4. Policy Support and Accountability

The CleanCity IoT architecture is built to assist regulatory enforcement.

The “Alerts System” and “Report Generator” equip authorities with actionable data, enabling them to develop evidence-based interventions such as emission regulations or zoning controls.

With accurate, timestamped spike data, there is finally the potential to penalize spike emitters accordingly.

5. Building African Innovation Capacity

The initiative reflects a broader investment in homegrown technology and skill development.

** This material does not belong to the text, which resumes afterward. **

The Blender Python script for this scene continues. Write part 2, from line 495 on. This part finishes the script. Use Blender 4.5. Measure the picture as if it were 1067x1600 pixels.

The project was supported by the PASET Regional Scholarship and Innovation Fund (RSIF), which aims to bridge Africa’s skills gap in applied sciences, engineering, and technology, among other key partners.

By applying real-world technology like IoT, data analytics, and AI, CleanCity IoT empowers local researchers and engineers to tackle local problems with global significance.

Lessons and Blueprint for the Future

The pilot deployments in Kigali and secondary cities have proven that the system is reliable, low-maintenance, and cost-effective.

As the final slides summarized, CleanCity IoT demonstrates “high performance”, with a system designed for scalable deployment and citizen empowerment through real-time data.

Several key lessons emerge:

• Use existing infrastructure to reduce deployment costs and improve reach.
• Prioritize data transparency for both citizens and policymakers.
• Invest in local skills and innovation to build resilient systems.
• Engage the public as a critical partner in environmental change.

In an era where air pollution is increasingly a silent killer, Rwanda’s CleanCity IoT is more than a technological achievement—it’s a vision for African cities to reclaim their right to breathe clean air through smart, inclusive, and locally-led innovation.